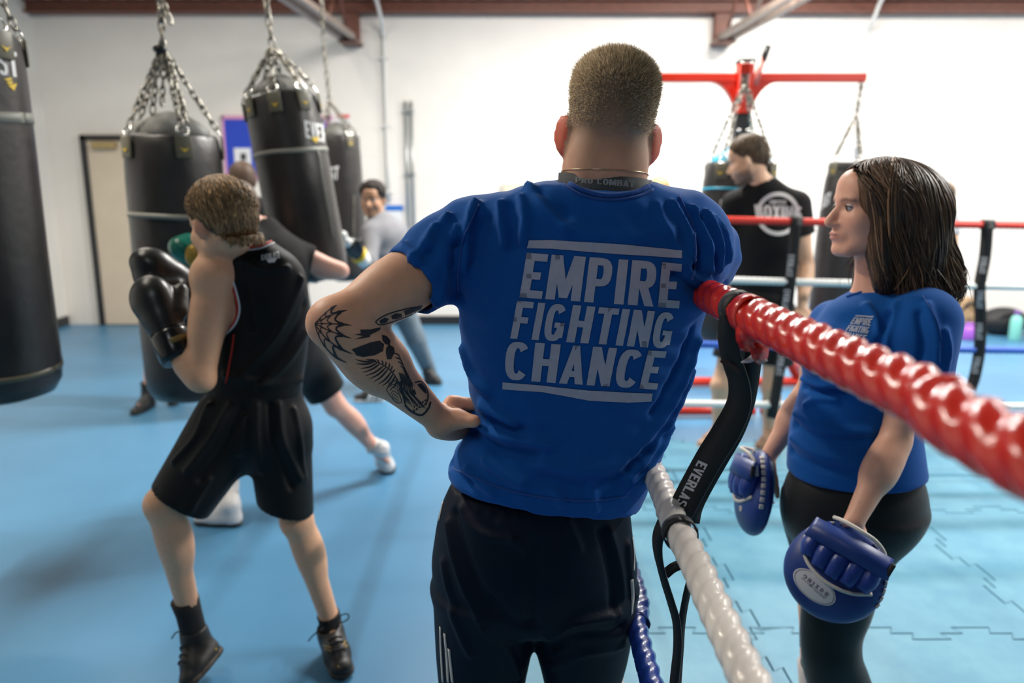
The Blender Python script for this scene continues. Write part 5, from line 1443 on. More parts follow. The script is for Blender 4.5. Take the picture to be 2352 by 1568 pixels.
# torn red tape on the front rope
m_tape = mat('red_tape', (0.60, 0.020, 0.010), 0.3, bump=(60, 0.5, 0.003), coat=0.3)
tpz = thing('torn_tape', 'torn red tape hanging from the front rope beside the strap', 'tape', P(1740, 830, 1.03))
it = int(np.argmin(np.linalg.norm(RED_NEAR - PZ(1728, 725, 1.33), axis=1)))
obj('tape_wrap', loop_around(RED_NEAR, it, .0262, .034, 'l', 0, 2 * pi, 30, .004), m_tape, tpz)
fa = smooth_path([P(1716, 735, .985), P(1710, 765, .98), P(1713, 790, .985), P(1722, 806, .99)], 16)
obj('tape_flap', ribbon(fa, face(fa, (-.5, 0, 0)), [.022] * 4 + [.024] * 6 + [.020] * 4 + [.014, .008], .001), m_tape, tpz)
fa = smooth_path([P(1742, 752, .985), P(1738, 780, .99), P(1745, 805, .985), P(1752, 832, .99)], 16)
obj('tape_flap', ribbon(fa, face(fa, (.35, 0, .2)), [.026] * 6 + [.027, .026, .027, .026, .025, .026, .024, .022, .018, .012], .001), m_tape, tpz)
obj('torn_edge', ribbon([P(1738, 828, .984), P(1752, 832, .984), P(1762, 826, .984)], face([P(1738, 828, .984)] * 3), .004, .001), mat('pale_torn_edge', (0.6, 0.55, 0.53), 0.8), tpz)
obj('white_tape_scrap', ribbon(smooth_path([P(1702, 832, 1.05), P(1722, 826, 1.05), P(1738, 815, 1.05)], 8), face([P(1702, 832, 1.05)] * 8), [.002, .004, .006, .008, .009, .01, .01, .006], .001), m_webtxt, tpz)
# far straps
def far_strap(pts, label, txt):
    t = thing('rope_spacer_strap', label, 'strap', P(*pts[-1], YF))
    path = smooth_path([P(x, y, YF - .025) for x, y in pts], 40)
    g_ = ribbon(path, face(path, (-.2, 0, 0)), .056, .003)
    o = obj('webbing', g_, m_web, t)
    p0 = P(*pts[0], YF)
    q = []; nn = []
    for a in np.linspace(0, 2 * pi, 16):
        d = V3(0, cos(a), sin(a)); q.append(p0 + d * .026); nn.append(d)
    obj('rope_loop', ribbon(q, nn, .058, .003), m_web, t)
    S_ = Surf(g_)
    for (x, y0, y1) in txt:
        cx0, cx1 = x
        obj('strap_lettering', decal(text_polys('EVERLAST', [(cx0 + 7, y0), (cx1 + 7, y1), (cx1 - 7, y1), (cx0 - 7, y0)]), caster(S_), 12, .001), m_webtxt, o)
    return t
far_strap([(1828, 508), (1822, 580), (1815, 650), (1806, 730), (1798, 800), (1786, 880), (1772, 960)], 'black lettered strap on the far ropes between the man in black and the woman',
          [((1818, 1813), 585, 635), ((1808, 1802), 665, 718), ((1795, 1789), 815, 862)])
far_strap([(2268, 516), (2262, 590), (2250, 660), (2252, 730), (2250, 800), (2240, 860), (2228, 895)], 'black lettered strap on the far ropes right of the woman',
          [((2261, 2256), 590, 628), ((2252, 2250), 668, 708), ((2250, 2249), 742, 780), ((2246, 2239), 820, 858)])

# ================================================================== RED AND BLACK BAG STAND beyond the ring
YS = 5.6
m_redpaint = mat('red_powder_coat', (0.58, 0.028, 0.010), 0.35)
m_blackpaint = mat('black_powder_coat', (0.012, 0.013, 0.014), 0.4)
bz = float(P(1700, 179, YS)[2]); sx = float(P(1702, 300, YS)[0])
bst = thing('bag_stand', 'free-standing red and black steel bag stand beyond the ring', 'bag stand', (sx, YS, 0))
xr_, xl_ = float(P(1987, 178, YS)[0]), sx - (float(P(1987, 178, YS)[0]) - sx)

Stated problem
Copy the material above in full and exactly, skipping pictures.

Exercise response
The Blender Python script for this scene continues. Write part 5, from line 1443 on. More parts follow. The script is for Blender 4.5. Take the picture to be 2352 by 1568 pixels.
# torn red tape on the front rope
m_tape = mat('red_tape', (0.60, 0.020, 0.010), 0.3, bump=(60, 0.5, 0.003), coat=0.3)
tpz = thing('torn_tape', 'torn red tape hanging from the front rope beside the strap', 'tape', P(1740, 830, 1.03))
it = int(np.argmin(np.linalg.norm(RED_NEAR - PZ(1728, 725, 1.33), axis=1)))
obj('tape_wrap', loop_around(RED_NEAR, it, .0262, .034, 'l', 0, 2 * pi, 30, .004), m_tape, tpz)
fa = smooth_path([P(1716, 735, .985), P(1710, 765, .98), P(1713, 790, .985), P(1722, 806, .99)], 16)
obj('tape_flap', ribbon(fa, face(fa, (-.5, 0, 0)), [.022] * 4 + [.024] * 6 + [.020] * 4 + [.014, .008], .001), m_tape, tpz)
fa = smooth_path([P(1742, 752, .985), P(1738, 780, .99), P(1745, 805, .985), P(1752, 832, .99)], 16)
obj('tape_flap', ribbon(fa, face(fa, (.35, 0, .2)), [.026] * 6 + [.027, .026, .027, .026, .025, .026, .024, .022, .018, .012], .001), m_tape, tpz)
obj('torn_edge', ribbon([P(1738, 828, .984), P(1752, 832, .984), P(1762, 826, .984)], face([P(1738, 828, .984)] * 3), .004, .001), mat('pale_torn_edge', (0.6, 0.55, 0.53), 0.8), tpz)
obj('white_tape_scrap', ribbon(smooth_path([P(1702, 832, 1.05), P(1722, 826, 1.05), P(1738, 815, 1.05)], 8), face([P(1702, 832, 1.05)] * 8), [.002, .004, .006, .008, .009, .01, .01, .006], .001), m_webtxt, tpz)
# far straps
def far_strap(pts, label, txt):
    t = thing('rope_spacer_strap', label, 'strap', P(*pts[-1], YF))
    path = smooth_path([P(x, y, YF - .025) for x, y in pts], 40)
    g_ = ribbon(path, face(path, (-.2, 0, 0)), .056, .003)
    o = obj('webbing', g_, m_web, t)
    p0 = P(*pts[0], YF)
    q = []; nn = []
    for a in np.linspace(0, 2 * pi, 16):
        d = V3(0, cos(a), sin(a)); q.append(p0 + d * .026); nn.append(d)
    obj('rope_loop', ribbon(q, nn, .058, .003), m_web, t)
    S_ = Surf(g_)
    for (x, y0, y1) in txt:
        cx0, cx1 = x
        obj('strap_lettering', decal(text_polys('EVERLAST', [(cx0 + 7, y0), (cx1 + 7, y1), (cx1 - 7, y1), (cx0 - 7, y0)]), caster(S_), 12, .001), m_webtxt, o)
    return t
far_strap([(1828, 508), (1822, 580), (1815, 650), (1806, 730), (1798, 800), (1786, 880), (1772, 960)], 'black lettered strap on the far ropes between the man in black and the woman',
          [((1818, 1813), 585, 635), ((1808, 1802), 665, 718), ((1795, 1789), 815, 862)])
far_strap([(2268, 516), (2262, 590), (2250, 660), (2252, 730), (2250, 800), (2240, 860), (2228, 895)], 'black lettered strap on the far ropes right of the woman',
          [((2261, 2256), 590, 628), ((2252, 2250), 668, 708), ((2250, 2249), 742, 780), ((2246, 2239), 820, 858)])

# ================================================================== RED AND BLACK BAG STAND beyond the ring
YS = 5.6
m_redpaint = mat('red_powder_coat', (0.58, 0.028, 0.010), 0.35)
m_blackpaint = mat('black_powder_coat', (0.012, 0.013, 0.014), 0.4)
bz = float(P(1700, 179, YS)[2]); sx = float(P(1702, 300, YS)[0])
bst = thing('bag_stand', 'free-standing red and black steel bag stand beyond the ring', 'bag stand', (sx, YS, 0))
xr_, xl_ = float(P(1987, 178, YS)[0]), sx - (float(P(1987, 178, YS)[0]) - sx)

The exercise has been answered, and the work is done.